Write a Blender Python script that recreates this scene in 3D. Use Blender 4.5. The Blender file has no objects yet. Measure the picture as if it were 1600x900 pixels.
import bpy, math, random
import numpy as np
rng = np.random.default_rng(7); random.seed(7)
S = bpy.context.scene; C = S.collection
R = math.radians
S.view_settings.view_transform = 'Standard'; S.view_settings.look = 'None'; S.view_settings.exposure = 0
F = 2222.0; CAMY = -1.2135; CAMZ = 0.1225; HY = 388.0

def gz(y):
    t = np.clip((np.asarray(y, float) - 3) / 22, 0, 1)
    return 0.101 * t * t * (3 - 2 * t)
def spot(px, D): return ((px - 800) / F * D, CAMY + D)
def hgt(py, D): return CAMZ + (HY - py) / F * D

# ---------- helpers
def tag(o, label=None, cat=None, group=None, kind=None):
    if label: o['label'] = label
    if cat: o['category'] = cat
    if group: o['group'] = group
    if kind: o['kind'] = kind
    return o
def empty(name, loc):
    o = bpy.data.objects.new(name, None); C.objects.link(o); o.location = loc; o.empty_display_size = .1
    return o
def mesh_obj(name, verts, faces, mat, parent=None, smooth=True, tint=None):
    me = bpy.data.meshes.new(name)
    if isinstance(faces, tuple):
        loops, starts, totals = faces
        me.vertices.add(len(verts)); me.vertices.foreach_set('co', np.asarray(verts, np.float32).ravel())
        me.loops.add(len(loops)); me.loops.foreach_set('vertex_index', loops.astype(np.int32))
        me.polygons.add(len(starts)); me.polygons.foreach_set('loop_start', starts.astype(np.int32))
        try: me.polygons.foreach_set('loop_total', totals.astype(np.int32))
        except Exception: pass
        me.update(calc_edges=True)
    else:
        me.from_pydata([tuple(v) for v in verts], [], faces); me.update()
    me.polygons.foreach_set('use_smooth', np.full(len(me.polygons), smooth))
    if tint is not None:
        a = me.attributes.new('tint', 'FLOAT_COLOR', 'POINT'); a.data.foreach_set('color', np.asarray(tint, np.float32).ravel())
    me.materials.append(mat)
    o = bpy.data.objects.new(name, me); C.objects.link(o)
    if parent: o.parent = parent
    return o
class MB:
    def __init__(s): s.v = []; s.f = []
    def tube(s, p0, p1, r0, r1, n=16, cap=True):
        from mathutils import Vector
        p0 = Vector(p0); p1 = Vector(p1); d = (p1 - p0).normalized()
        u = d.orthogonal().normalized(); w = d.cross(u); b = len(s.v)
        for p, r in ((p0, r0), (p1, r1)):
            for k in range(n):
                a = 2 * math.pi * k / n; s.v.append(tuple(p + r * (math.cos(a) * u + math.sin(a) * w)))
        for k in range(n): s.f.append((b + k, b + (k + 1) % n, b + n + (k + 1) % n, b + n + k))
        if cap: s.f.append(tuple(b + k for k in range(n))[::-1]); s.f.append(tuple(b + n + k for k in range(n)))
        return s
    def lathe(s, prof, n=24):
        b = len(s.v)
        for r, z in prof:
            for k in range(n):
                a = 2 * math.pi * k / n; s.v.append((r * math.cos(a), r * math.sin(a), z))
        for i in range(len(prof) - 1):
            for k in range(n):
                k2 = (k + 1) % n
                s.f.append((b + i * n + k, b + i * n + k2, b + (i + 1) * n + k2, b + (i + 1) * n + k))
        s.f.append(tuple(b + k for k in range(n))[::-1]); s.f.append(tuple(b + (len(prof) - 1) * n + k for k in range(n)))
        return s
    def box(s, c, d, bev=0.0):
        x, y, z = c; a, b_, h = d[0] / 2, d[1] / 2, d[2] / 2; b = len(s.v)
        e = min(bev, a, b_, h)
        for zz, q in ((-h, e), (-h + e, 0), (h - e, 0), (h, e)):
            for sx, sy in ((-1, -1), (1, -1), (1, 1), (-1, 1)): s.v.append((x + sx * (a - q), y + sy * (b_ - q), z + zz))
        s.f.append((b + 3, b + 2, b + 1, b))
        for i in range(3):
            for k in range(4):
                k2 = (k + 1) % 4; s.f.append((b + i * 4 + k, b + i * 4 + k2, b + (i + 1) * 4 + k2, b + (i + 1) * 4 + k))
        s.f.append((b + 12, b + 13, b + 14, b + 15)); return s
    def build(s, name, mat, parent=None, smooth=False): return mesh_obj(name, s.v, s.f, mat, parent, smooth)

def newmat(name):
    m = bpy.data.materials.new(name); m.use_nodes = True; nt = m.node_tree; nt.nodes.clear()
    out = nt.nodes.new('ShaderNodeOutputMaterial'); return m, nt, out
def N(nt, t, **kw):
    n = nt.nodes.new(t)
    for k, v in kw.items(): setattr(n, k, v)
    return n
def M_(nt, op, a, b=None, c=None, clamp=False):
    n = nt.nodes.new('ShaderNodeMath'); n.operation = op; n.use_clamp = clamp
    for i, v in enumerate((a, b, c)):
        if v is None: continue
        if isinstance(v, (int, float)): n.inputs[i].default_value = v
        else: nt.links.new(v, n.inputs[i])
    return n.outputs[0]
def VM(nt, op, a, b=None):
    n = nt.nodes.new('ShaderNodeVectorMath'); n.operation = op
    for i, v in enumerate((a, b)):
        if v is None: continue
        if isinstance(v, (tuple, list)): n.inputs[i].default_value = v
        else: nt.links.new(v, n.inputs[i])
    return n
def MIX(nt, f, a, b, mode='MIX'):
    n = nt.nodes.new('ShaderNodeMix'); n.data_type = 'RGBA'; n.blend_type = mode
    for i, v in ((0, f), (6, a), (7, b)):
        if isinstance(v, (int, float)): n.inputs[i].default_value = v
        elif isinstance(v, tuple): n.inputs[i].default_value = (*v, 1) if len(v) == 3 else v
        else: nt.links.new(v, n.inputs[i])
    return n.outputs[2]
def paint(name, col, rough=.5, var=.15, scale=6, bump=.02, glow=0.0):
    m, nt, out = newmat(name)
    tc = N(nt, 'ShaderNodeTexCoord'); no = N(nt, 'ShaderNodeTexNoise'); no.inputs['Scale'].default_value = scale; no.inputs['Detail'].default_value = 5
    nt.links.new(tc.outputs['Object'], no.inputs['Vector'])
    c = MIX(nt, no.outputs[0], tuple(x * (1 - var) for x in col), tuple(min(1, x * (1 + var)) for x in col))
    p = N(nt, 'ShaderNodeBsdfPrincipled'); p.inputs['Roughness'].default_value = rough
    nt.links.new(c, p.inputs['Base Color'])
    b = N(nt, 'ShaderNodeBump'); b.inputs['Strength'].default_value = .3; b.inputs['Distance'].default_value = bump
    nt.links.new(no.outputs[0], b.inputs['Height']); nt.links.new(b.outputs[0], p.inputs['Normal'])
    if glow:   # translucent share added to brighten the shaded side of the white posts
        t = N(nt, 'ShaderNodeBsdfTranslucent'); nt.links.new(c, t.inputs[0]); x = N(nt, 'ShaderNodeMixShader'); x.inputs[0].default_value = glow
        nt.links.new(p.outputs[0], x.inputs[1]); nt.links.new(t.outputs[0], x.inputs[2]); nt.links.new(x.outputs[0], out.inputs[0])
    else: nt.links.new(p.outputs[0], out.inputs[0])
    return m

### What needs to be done
Output the lines above verbatim and in full.

### Solution to this problem
Write a Blender Python script that recreates this scene in 3D. Use Blender 4.5. The Blender file has no objects yet. Measure the picture as if it were 1600x900 pixels.
import bpy, math, random
import numpy as np
rng = np.random.default_rng(7); random.seed(7)
S = bpy.context.scene; C = S.collection
R = math.radians
S.view_settings.view_transform = 'Standard'; S.view_settings.look = 'None'; S.view_settings.exposure = 0
F = 2222.0; CAMY = -1.2135; CAMZ = 0.1225; HY = 388.0

def gz(y):
    t = np.clip((np.asarray(y, float) - 3) / 22, 0, 1)
    return 0.101 * t * t * (3 - 2 * t)
def spot(px, D): return ((px - 800) / F * D, CAMY + D)
def hgt(py, D): return CAMZ + (HY - py) / F * D

# ---------- helpers
def tag(o, label=None, cat=None, group=None, kind=None):
    if label: o['label'] = label
    if cat: o['category'] = cat
    if group: o['group'] = group
    if kind: o['kind'] = kind
    return o
def empty(name, loc):
    o = bpy.data.objects.new(name, None); C.objects.link(o); o.location = loc; o.empty_display_size = .1
    return o
def mesh_obj(name, verts, faces, mat, parent=None, smooth=True, tint=None):
    me = bpy.data.meshes.new(name)
    if isinstance(faces, tuple):
        loops, starts, totals = faces
        me.vertices.add(len(verts)); me.vertices.foreach_set('co', np.asarray(verts, np.float32).ravel())
        me.loops.add(len(loops)); me.loops.foreach_set('vertex_index', loops.astype(np.int32))
        me.polygons.add(len(starts)); me.polygons.foreach_set('loop_start', starts.astype(np.int32))
        try: me.polygons.foreach_set('loop_total', totals.astype(np.int32))
        except Exception: pass
        me.update(calc_edges=True)
    else:
        me.from_pydata([tuple(v) for v in verts], [], faces); me.update()
    me.polygons.foreach_set('use_smooth', np.full(len(me.polygons), smooth))
    if tint is not None:
        a = me.attributes.new('tint', 'FLOAT_COLOR', 'POINT'); a.data.foreach_set('color', np.asarray(tint, np.float32).ravel())
    me.materials.append(mat)
    o = bpy.data.objects.new(name, me); C.objects.link(o)
    if parent: o.parent = parent
    return o
class MB:
    def __init__(s): s.v = []; s.f = []
    def tube(s, p0, p1, r0, r1, n=16, cap=True):
        from mathutils import Vector
        p0 = Vector(p0); p1 = Vector(p1); d = (p1 - p0).normalized()
        u = d.orthogonal().normalized(); w = d.cross(u); b = len(s.v)
        for p, r in ((p0, r0), (p1, r1)):
            for k in range(n):
                a = 2 * math.pi * k / n; s.v.append(tuple(p + r * (math.cos(a) * u + math.sin(a) * w)))
        for k in range(n): s.f.append((b + k, b + (k + 1) % n, b + n + (k + 1) % n, b + n + k))
        if cap: s.f.append(tuple(b + k for k in range(n))[::-1]); s.f.append(tuple(b + n + k for k in range(n)))
        return s
    def lathe(s, prof, n=24):
        b = len(s.v)
        for r, z in prof:
            for k in range(n):
                a = 2 * math.pi * k / n; s.v.append((r * math.cos(a), r * math.sin(a), z))
        for i in range(len(prof) - 1):
            for k in range(n):
                k2 = (k + 1) % n
                s.f.append((b + i * n + k, b + i * n + k2, b + (i + 1) * n + k2, b + (i + 1) * n + k))
        s.f.append(tuple(b + k for k in range(n))[::-1]); s.f.append(tuple(b + (len(prof) - 1) * n + k for k in range(n)))
        return s
    def box(s, c, d, bev=0.0):
        x, y, z = c; a, b_, h = d[0] / 2, d[1] / 2, d[2] / 2; b = len(s.v)
        e = min(bev, a, b_, h)
        for zz, q in ((-h, e), (-h + e, 0), (h - e, 0), (h, e)):
            for sx, sy in ((-1, -1), (1, -1), (1, 1), (-1, 1)): s.v.append((x + sx * (a - q), y + sy * (b_ - q), z + zz))
        s.f.append((b + 3, b + 2, b + 1, b))
        for i in range(3):
            for k in range(4):
                k2 = (k + 1) % 4; s.f.append((b + i * 4 + k, b + i * 4 + k2, b + (i + 1) * 4 + k2, b + (i + 1) * 4 + k))
        s.f.append((b + 12, b + 13, b + 14, b + 15)); return s
    def build(s, name, mat, parent=None, smooth=False): return mesh_obj(name, s.v, s.f, mat, parent, smooth)

def newmat(name):
    m = bpy.data.materials.new(name); m.use_nodes = True; nt = m.node_tree; nt.nodes.clear()
    out = nt.nodes.new('ShaderNodeOutputMaterial'); return m, nt, out
def N(nt, t, **kw):
    n = nt.nodes.new(t)
    for k, v in kw.items(): setattr(n, k, v)
    return n
def M_(nt, op, a, b=None, c=None, clamp=False):
    n = nt.nodes.new('ShaderNodeMath'); n.operation = op; n.use_clamp = clamp
    for i, v in enumerate((a, b, c)):
        if v is None: continue
        if isinstance(v, (int, float)): n.inputs[i].default_value = v
        else: nt.links.new(v, n.inputs[i])
    return n.outputs[0]
def VM(nt, op, a, b=None):
    n = nt.nodes.new('ShaderNodeVectorMath'); n.operation = op
    for i, v in enumerate((a, b)):
        if v is None: continue
        if isinstance(v, (tuple, list)): n.inputs[i].default_value = v
        else: nt.links.new(v, n.inputs[i])
    return n
def MIX(nt, f, a, b, mode='MIX'):
    n = nt.nodes.new('ShaderNodeMix'); n.data_type = 'RGBA'; n.blend_type = mode
    for i, v in ((0, f), (6, a), (7, b)):
        if isinstance(v, (int, float)): n.inputs[i].default_value = v
        elif isinstance(v, tuple): n.inputs[i].default_value = (*v, 1) if len(v) == 3 else v
        else: nt.links.new(v, n.inputs[i])
    return n.outputs[2]
def paint(name, col, rough=.5, var=.15, scale=6, bump=.02, glow=0.0):
    m, nt, out = newmat(name)
    tc = N(nt, 'ShaderNodeTexCoord'); no = N(nt, 'ShaderNodeTexNoise'); no.inputs['Scale'].default_value = scale; no.inputs['Detail'].default_value = 5
    nt.links.new(tc.outputs['Object'], no.inputs['Vector'])
    c = MIX(nt, no.outputs[0], tuple(x * (1 - var) for x in col), tuple(min(1, x * (1 + var)) for x in col))
    p = N(nt, 'ShaderNodeBsdfPrincipled'); p.inputs['Roughness'].default_value = rough
    nt.links.new(c, p.inputs['Base Color'])
    b = N(nt, 'ShaderNodeBump'); b.inputs['Strength'].default_value = .3; b.inputs['Distance'].default_value = bump
    nt.links.new(no.outputs[0], b.inputs['Height']); nt.links.new(b.outputs[0], p.inputs['Normal'])
    if glow:   # translucent share added to brighten the shaded side of the white posts
        t = N(nt, 'ShaderNodeBsdfTranslucent'); nt.links.new(c, t.inputs[0]); x = N(nt, 'ShaderNodeMixShader'); x.inputs[0].default_value = glow
        nt.links.new(p.outputs[0], x.inputs[1]); nt.links.new(t.outputs[0], x.inputs[2]); nt.links.new(x.outputs[0], out.inputs[0])
    else: nt.links.new(p.outputs[0], out.inputs[0])
    return m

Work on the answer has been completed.